Supreme Court 2013: Court Could Cripple Unions In Major Labor Cases
As the October 2013 U.S. Supreme Court term gets under way Monday, the docket is more appealing to legal nerds than to the general public, which has grown accustomed to high-profile cases on subjects like gay marriage and health care reform. But just because this term’s cases aren’t blockbusters doesn’t mean they aren’t very important. Unions and businesses are among the groups with a lot to win or lose this term.
Over the next few months, the Supreme Court will hear two major cases that could prove a major setback to unions' ability to organize and collect dues -- and the conservative majority on the court is making pro-labor advocates nervous.
In UNITE HERE Local 355 v. Mulhall, the court will decide whether agreements between unions and employers that set the ground rules for union organizing violate the anti-corruption provision of the Labor Management Relations Act. That may sound pretty specific, but it could have far-reaching effects, leading labor expert and Harvard Law School professor Benjamin Sachs to write that this “could be the most significant labor law case in a generation.”
In this particular case, the union, Unite Here Local 355, struck an agreement with Mardi Gras, a Florida casino company, under which the casino would not interfere in the union’s organizing drive, and in return, the union promised not to strike during that organizing period. That kind of agreement is standard practice across the country.
The challenge to this routine agreement alleges that the casino’s concessions to the union, which included a promise to remain neutral during the organizing campaign, violates an anti-corruption statute that was intended to keep employers from bribing unions by specifically prohibiting companies from giving union officials “things of value.” Until very recently, no one considered that these organizing agreements would constitute bribery in the same way that the casino might be trying to bribe the union by letting union officials borrow the corporate jet.
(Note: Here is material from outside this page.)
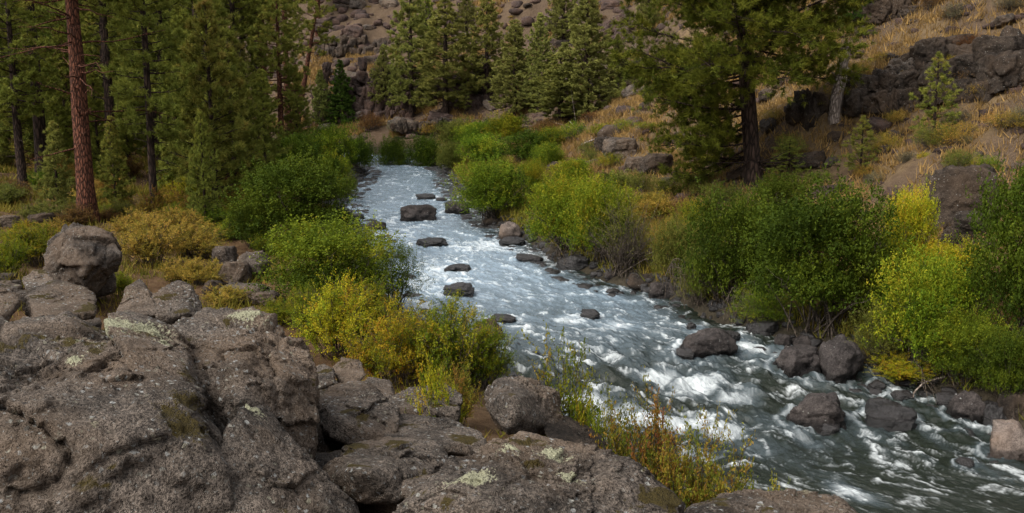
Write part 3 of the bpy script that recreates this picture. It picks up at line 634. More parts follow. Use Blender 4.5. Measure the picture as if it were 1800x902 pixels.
for i, (px, py, wp, hp, mt, lb) in enumerate([
  (390, 464, 46, 30, 'rock_plain', 'small grey boulder at the foot of the dark green bush, uppermost of its cluster'),
  (443, 492, 66, 46, 'rock_plain', 'angular grey boulder tucked against the willow bush'),
  (408, 502, 60, 40, 'rock_plain', 'smooth round grey boulder in the middle of the bench cluster'),
  (425, 532, 96, 30, 'rock_plain', 'flat brown boulder below the smooth round one'),
  (372, 520, 40, 26, 'rock_dark', 'dark stone left of the smooth round boulder in the brush'),
  (470, 540, 60, 26, 'rock_plain', 'low brown rock under the left side of the willow bush'),
  (70, 400, 46, 24, 'rock_dark', 'dark lump of rock at the left under the tall red-barked pine'),
  (12, 400, 40, 20, 'rock_plain', 'grey stone at the left edge on the forest floor')]):
    place_rock('boulder', lb, 'boulder', 'boulders on the left bench', px, py, wp, hp, mt, 200 + i, sub=5)
for i, (px, py, wp, hp, mt, lb) in enumerate([
  (1697, 392, 124, 96, 'rock_dark', 'big dark angular boulder alone on the dry slope above the yellow bush'),
  (1722, 420, 84, 42, 'rock_dark', 'broken dark block below the big angular boulder on the dry slope'),
  (1690, 432, 60, 30, 'rock_dark', 'lowest dark block under the big angular boulder'),
  (978, 306, 36, 20, 'rock_dark', 'dark block on the bank above the green bush, left one of a pair'),
  (1016, 305, 38, 24, 'rock_dark', 'dark block on the bank above the green bush, right one of a pair'),
  (1092, 280, 66, 36, 'rock_plain', 'grey angular rock on the slope left of the great pine'),
  (1065, 268, 44, 26, 'rock_dark', 'dark jagged rock beside the grey angular rock left of the great pine'),
  (1155, 306, 66, 34, 'rock_dark', 'dark rock near the lowest boughs of the great pine'),
  (1120, 300, 44, 24, 'rock_plain', 'grey rock between the dark rock and the grey angular rock'),
  (1180, 330, 40, 16, 'rock_plain', 'flat grey stone below the lowest boughs of the great pine'),
  (1470, 250, 30, 18, 'rock_dark', 'small dark rock under the leaning dead trunk'),
  (1578, 246, 34, 16, 'rock_dark', 'small dark rock left of the small pine on the slope'),
  (1560, 272, 26, 16, 'rock_dark', 'small dark rock between the two small pines on the slope'),
  (1100, 165, 36, 26, 'rock_dark', 'dark rock at the left edge of the great pine crown on the slope')]):
    place_rock('boulder', lb, 'boulder', 'boulders on the dry right slope', px, py, wp, hp, mt, 300 + i, sub=5, amp=.09, n=9)

# rock outcrops and cliffs: each one mass of jointed basalt
def outcrop(label, x0, x1, ytop, ybase, cols, rows, mat, seed, group='basalt outcrops on the slopes', thick=.9, jag=.35, name='rock_outcrop', tall=1.25, amp=.05, osub=5):
    g = np.random.default_rng(seed); Vs, Fs, n = [], [], 0
    cpt, D = G((x0 + x1) / 2, ybase)
    for r in range(rows):
        for c in range(cols):
            u = (c + .5 + g.uniform(-.3, .3)) / cols; px = x0 + (x1 - x0) * u
            hfrac = 1 - jag * g.random() - .25 * abs(u - .5)
            py = ybase - (ybase - ytop) * hfrac * (r + .5) / rows
            gp, d0 = G(px, min(ybase, max(py, ytop)) if False else ybase)
            dd = D * .55 + d0 * .45 + r * (ybase - ytop) / rows * D / FPX * .35
            q = P(px, py, dd)
            sx = (x1 - x0) / cols * D / FPX * .75 * g.uniform(.7, 1.9); sz = (ybase - ytop) / rows * D / FPX * .5 * tall * g.uniform(.6, 1.35)
            V, F = rock_verts(int(seed * 31 + r * 7 + c), osub, *rnd_planes(int(seed * 17 + r * 101 + c), 4, .62, 1.0), 26, amp, 1.8, .1, chips=22, fa=.15)
            V = V * np.array([sx, (sx + sz) * .5 * thick * 1.3, sz]); a = g.uniform(-.9, .9); ca, sa = math.cos(a), math.sin(a); V[:, 2] += V[:, 0] * g.uniform(-.35, .35)
            V = np.stack([V[:, 0] * ca - V[:, 1] * sa, V[:, 0] * sa + V[:, 1] * ca, V[:, 2]], -1) + q
            V[:, 1] += sx * .5
            Vs.append(V); Fs.append(F + n); n += len(V)
    V = np.concatenate(Vs); F = np.concatenate(Fs); c = np.array([V[:, 0].mean(), V[:, 1].mean(), V[:, 2].min()])
    return tag(obj(name, mesh_np(name, V - c, F, M[mat], False), None, c), label, 'rock outcrop', group)
outcrop('dark basalt ledge wall behind the leaning dead trunk', 1502, 1640, 118, 200, 7, 2, 'rock_dark', 3)
outcrop('low dark ledge left of the dead trunk behind the great pine', 1392, 1452, 165, 216, 4, 1, 'rock_dark', 5)
outcrop('massive dark outcrop on the upper right slope beside the small pine', 1640, 1800, 88, 182, 7, 2, 'rock_dark', 7)
outcrop('dark crag cut by the right edge high on the slope', 1745, 1880, 42, 150, 4, 2, 'rock_dark', 9)
outcrop('dark crag at the top edge above the dead trunk', 1520, 1610, -40, 40, 4, 2, 'rock_dark', 11)
outcrop('jagged ridge of rock at the top right between the crags', 1600, 1740, 78, 120, 6, 1, 'rock_dark', 13)
outcrop('small dark ledge on the slope right of the great pine top', 1560, 1680, 100, 140, 5, 1, 'rock_plain', 15)
outcrop('reddish-brown basalt cliff behind the far pines at the left', 555, 730, 92, 215, 20, 5, 'rock_red', 17, jag=.5, tall=1.1, osub=4)
outcrop('dark cliff band high on the far canyon wall', 560, 700, 60, 100, 16, 2, 'rock_dark', 19, jag=.5, osub=4)
outcrop('small brown cliff on the canyon wall between the far pines', 790, 900, 110, 190, 13, 3, 'rock_red', 23, jag=.5, osub=4)
outcrop('grey rim of rock at the top of the far canyon wall', 720, 900, 10, 45, 20, 2, 'rock_red', 25, jag=.6, osub=4)
outcrop('brown crag left of the great pine crown at the top', 1060, 1120, 15, 75, 8, 3, 'rock_red', 27, jag=.5, osub=4)
outcrop('low rocky step on the slope behind the middle pines', 1020, 1130, 95, 140, 6, 1, 'rock_red', 29, jag=.5, osub=4)
outcrop('dark rock band at the foot of the far pines above the bushes', 690, 960, 208, 230, 30, 1, 'rock_dark', 33, jag=.5, osub=4)

# ------------------------------------------------------------------ labels for things scattered over the slopes
LAND = [('the great pine', 1320, 300), ('the leaning dead trunk', 1480, 180), ('the small pine on the slope', 1640, 200), ('the big dark slope boulder', 1697, 355), ('the massive dark outcrop', 1720, 130),
 ('the top right crag', 1780, 90), ('the top edge crag', 1560, 20), ('the yellow bush', 1620, 380), ('the far reddish cliff', 640, 160), ('the tall dark fir', 600, 165), ('the upright far red pine', 505, 150),
 ('the broad far pine', 780, 110), ('the slender far pine', 860, 100), ('the tall middle pine', 1030, 100), ('the grey angular slope rock', 1092, 262), ('the river bend', 720, 300), ('the green bankside bush', 870, 330),
 ('the tall red-barked pine', 150, 260), ('the bench boulder', 150, 440), ('the young bench pine', 415, 250), ('the dark slim pine trunk', 270, 300), ('the huge split boulder', 300, 600), ('the willow bush', 600, 460),
 ('the dark green round bush', 510, 360), ('the long sloping boulder', 950, 840), ('the dark blocky boulder', 915, 715), ('the canyon wall rim', 800, 30), ('the bare twiggy bush', 1110, 410), ('the big leafy bush', 1460, 460)]
_T = ['first', 'second', 'third', 'fourth', 'fifth', 'sixth', 'seventh', 'eighth', 'ninth']
ORD = ['first', 'second', 'third', 'fourth', 'fifth', 'sixth', 'seventh', 'eighth', 'ninth', 'tenth', 'eleventh', 'twelfth', 'thirteenth', 'fourteenth', 'fifteenth', 'sixteenth', 'seventeenth', 'eighteenth', 'nineteenth', 'twentieth'] + ['twenty-' + t for t in _T] + ['thirtieth'] + ['thirty-' + t for t in _T] + ['fortieth'] + ['forty-' + t for t in _T]
def autolabel(items, noun, desc_of):
    """items: (obj, px, py). Label = description + its order going out from a landmark."""
    b = {}
    for o, px, py in items:
        k = min(LAND, key=lambda L: (L[1] - px) ** 2 + ((L[2] - py) * 1.5) ** 2)
        dx, dy = px - k[1], py - k[2]
        d = ('right of' if dx > 0 else 'left of') if abs(dx) > abs(dy) else ('below' if dy > 0 else 'above')
        b.setdefault((k[0], d), []).append((math.hypot(dx, dy), o))
    for (k, d), l in b.items():
        l.sort(key=lambda t: t[0])
        for i, (_, o) in enumerate(l): o['label'] = '%s, %s %s counting outward %s %s' % (desc_of(o), ORD[min(i, 48)], noun, d, k)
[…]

“It could have a profound effect on how, particularly in certain industries that are looking for relatively frictionless kind of representation, it could throw a complete monkey wrench into that,” Michael A. Carvin, a conservative lawyer, said last week at a Federalist Society event. “So [it would] almost mandate more hostility between employers and unions when unions are trying to organize.”
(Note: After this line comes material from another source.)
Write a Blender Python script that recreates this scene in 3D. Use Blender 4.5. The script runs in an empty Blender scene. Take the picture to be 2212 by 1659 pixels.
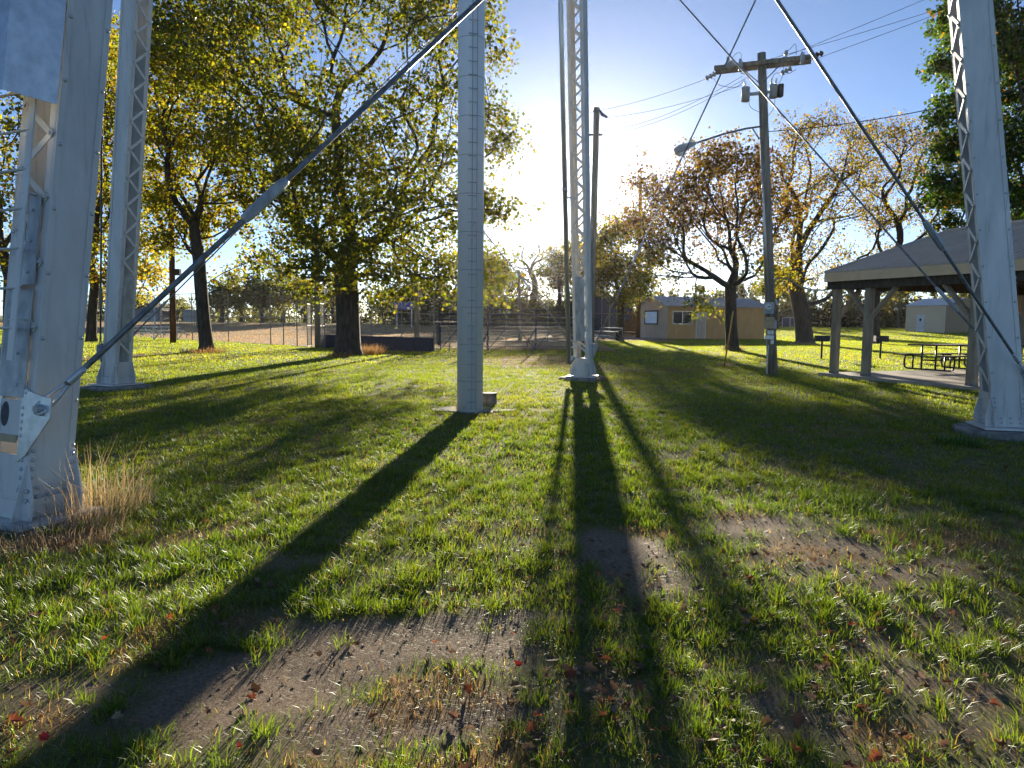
import bpy, math, random
import numpy as np
from mathutils import Vector, Matrix, Quaternion

R = math.radians
random.seed(7)
RNG = np.random.default_rng(11)
sc = bpy.context.scene
col = sc.collection

# ------------------------------------------------------------------ camera
CAM_H = 1.65
FPX, CX, CY = 1534.0, 1106.0, 829.5            # focal length and centre, in photo units 2212 wide
PITCH, ROLL = math.atan(137.5 / FPX), R(0.55)
FWD = Vector((0, math.cos(PITCH), -math.sin(PITCH)))
UP0 = Vector((0, math.sin(PITCH), math.cos(PITCH)))
RT0 = Vector((1, 0, 0))
RT = RT0 * math.cos(ROLL) + UP0 * math.sin(ROLL)
UP = UP0 * math.cos(ROLL) - RT0 * math.sin(ROLL)
CAM = Vector((0, 0, CAM_H))
cam_d = bpy.data.cameras.new("camera")
cam_d.sensor_width = 36.0
cam_d.lens = 36.0 * FPX / 2212.0
cam_d.clip_end = 3000
cam_d.clip_start = 0.05
cam = bpy.data.objects.new("camera", cam_d)
col.objects.link(cam)
cam.matrix_world = Matrix.Translation(CAM) @ Matrix((
    (RT.x, UP.x, -FWD.x), (RT.y, UP.y, -FWD.y), (RT.z, UP.z, -FWD.z))).to_4x4()
sc.camera = cam


def ray(px, py):
    return FWD + RT * ((px - CX) / FPX) - UP * ((py - CY) / FPX)


def gp(px, py, z=0.0):                          # ground point under a photo position
    d = ray(px, py)
    return CAM + d * ((z - CAM_H) / d.z)


def at(px, py, Y):                              # point at distance Y under a photo position
    d = ray(px, py)
    return CAM + d * (Y / d.y)


# ------------------------------------------------------------------ light
sun_dir = ray(1240, 408).normalized()
SUN_EL = math.asin(sun_dir.z)
SUN_AZ = math.atan2(sun_dir.x, sun_dir.y)
world = bpy.data.worlds.new("World")
sc.world = world
world.use_nodes = True
wn = world.node_tree
bg = wn.nodes["Background"]
sky = wn.nodes.new("ShaderNodeTexSky")
sky.sky_type = 'NISHITA'
sky.sun_disc = False
sky.sun_elevation = SUN_EL
sky.sun_rotation = SUN_AZ
sky.altitude = 0
sky.air_density = 0.5
sky.dust_density = 0.09
sky.ozone_density = 2.2
bg.inputs['Strength'].default_value = 0.067
wn.links.new(sky.outputs[0], bg.inputs[0])
sun_d = bpy.data.lights.new("sun", 'SUN')
sun_d.energy = 5.0
sun_d.angle = R(0.7)
sun_d.color = (1.0, 0.89, 0.70)
sun = bpy.data.objects.new("sun", sun_d)
col.objects.link(sun)
sun.rotation_euler = (-sun_dir).to_track_quat('-Z', 'Y').to_euler()
sun.location = (0, 0, 60)
sc.view_settings.view_transform = 'Standard'
sc.view_settings.look = 'None'
sc.view_settings.gamma = 1.0
sc.view_settings.use_curve_mapping = False
sc.view_settings.exposure = 1.55
sc.render.engine = 'CYCLES'
sc.cycles.use_denoising = True
sc.cycles.max_bounces = 6
sc.cycles.diffuse_bounces = 3
sc.cycles.glossy_bounces = 3
sc.cycles.transmission_bounces = 4
sc.cycles.sample_clamp_indirect = 6.0

# ------------------------------------------------------------------ helpers
ORG = {}


def tag(o, label=None, cat=None, group=None, kind=None):
    if label: o['label'] = label
    if cat: o['category'] = cat
    if group: o['group'] = group
    if kind: o['kind'] = kind
    return o


def thing(name, label, cat, loc=(0, 0, 0), group=None, rz=0.0):
    o = bpy.data.objects.new(name, None)
    o.empty_display_size = 0.3
    col.objects.link(o)
    o.location = loc
    o.rotation_euler = (0, 0, rz)
    ORG[o.name] = Vector(loc) if rz == 0.0 else Vector((0, 0, 0))
    return tag(o, label, cat, group)


class MB:
    def __init__(self):
        self.v, self.f = [], []

    def hexa(self, c):                          # eight corners: bottom ring of four, top ring of four
        n = len(self.v)
        self.v += [tuple(p) for p in c]
        for q in ((3, 2, 1, 0), (4, 5, 6, 7), (0, 1, 5, 4), (1, 2, 6, 5), (2, 3, 7, 6), (3, 0, 4, 7)):
            self.f.append(tuple(n + i for i in q))
        return self

    def box(self, lo, hi):
        x0, y0, z0 = lo; x1, y1, z1 = hi
        return self.hexa([(x0, y0, z0), (x1, y0, z0), (x1, y1, z0), (x0, y1, z0),
                          (x0, y0, z1), (x1, y0, z1), (x1, y1, z1), (x0, y1, z1)])

    def beam(self, p, q, w, h, up=(0, 0, 1)):   # bar from p to q; w sideways, h along up
        p, q = Vector(p), Vector(q)
        d = (q - p).normalized()
        s = d.cross(Vector(up))
        if s.length < 1e-5: s = d.cross(Vector((1, 0, 0)))
        s.normalize()
        u = s.cross(d)
        s *= w / 2; u = u * (h / 2)
        return self.hexa([p - s - u, p + s - u, q + s - u, q - s - u, p - s + u, p + s + u, q + s + u, q - s + u])

    def tube(self, pts, rad, n=8, cap=True):
        pts = [Vector(p) for p in pts]
        if not hasattr(rad, '__len__'): rad = [rad] * len(pts)
        b = len(self.v)
        ref = None
        for i, p in enumerate(pts):
            if i == 0: d = pts[1] - p
            elif i == len(pts) - 1: d = p - pts[i - 1]
            else: d = pts[i + 1] - pts[i - 1]
            d.normalize()
            if ref is None:
                ref = d.orthogonal().normalized()
            ref = (ref - d * ref.dot(d))
            if ref.length < 1e-6: ref = d.orthogonal()
            ref.normalize()
            o = d.cross(ref)
            for k in range(n):
                a = 2 * math.pi * k / n
                self.v.append(tuple(p + (ref * math.cos(a) + o * math.sin(a)) * rad[i]))
        for i in range(len(pts) - 1):
            for k in range(n):
                k2 = (k + 1) % n
                self.f.append((b + i * n + k, b + i * n + k2, b + (i + 1) * n + k2, b + (i + 1) * n + k))
        if cap and n > 2:
            self.f.append(tuple(b + k for k in reversed(range(n))))
            m = b + (len(pts) - 1) * n
            self.f.append(tuple(m + k for k in range(n)))
        return self

    def prism(self, pts, off):                  # planar polygon swept by the vector off
        n, b = len(pts), len(self.v)
        off = Vector(off)
        self.v += [tuple(p) for p in pts] + [tuple(Vector(p) + off) for p in pts]
        self.f.append(tuple(b + i for i in reversed(range(n))))
        self.f.append(tuple(b + n + i for i in range(n)))
        for i in range(n):
            j = (i + 1) % n
            self.f.append((b + i, b + j, b + n + j, b + n + i))
        return self

    def build(self, name, mat, parent=None, smooth=False, bevel=0.0):
        o_ = ORG.get(parent.name, Vector((0, 0, 0))) if parent else Vector((0, 0, 0))
        me = bpy.data.meshes.new(name)
        me.from_pydata([(v[0] - o_.x, v[1] - o_.y, v[2] - o_.z) for v in self.v], [], self.f)
        me.update()
        if smooth:
            for p in me.polygons: p.use_smooth = len(p.vertices) < 5
        me.materials.append(mat)
        ob = bpy.data.objects.new(name, me)
        col.objects.link(ob)
        if parent: ob.parent = parent
        ORG[ob.name] = o_.copy()
        if bevel > 0:
            m = ob.modifiers.new("edge", 'BEVEL')
            m.width = bevel; m.segments = 2; m.limit_method = 'ANGLE'; m.angle_limit = R(40)
        return ob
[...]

The second major labor case this term involves payments to public-sector unions. In Harris v. Quinn, a home health care worker in Illinois sued the state’s governor for requiring her, as a public-sector employee, to pay union dues, arguing that these mandatory payments violate her First Amendment right to freedom of speech. Conservatives are excited about the case.
Legal scholar Ilya Shapiro of the libertarian Cato Institute put the case on his list of the term’s biggest cases, noting that “[u]nionizing independent contractors may be critical to the survival (or at least to maintaining the power) of organized labor, so this little-known case may have greater long-term impact than any of the above.”
One reason the pro-labor camp is nervous is a 2012 Supreme Court case called Knox v. Service Employees International Union, in which the court laid the groundwork for rolling back unions' influence, which could play out in both the Unite Here and Harris cases.
“One of the things that doesn’t get written much about this court is how resolutely anti-labor it is,” Garrett Epps, a constitutional law professor, said in a September Supreme Court panel event at the Brennan Center for Justice. He pointed to the Knox case as a reason for unions to be fearful.
“[The justices] remind me a little bit of a crime family in the sense that before they whack you, they send you a bullet, they let you know that you’re next,” he said. “They’ve done that with the labor movement.”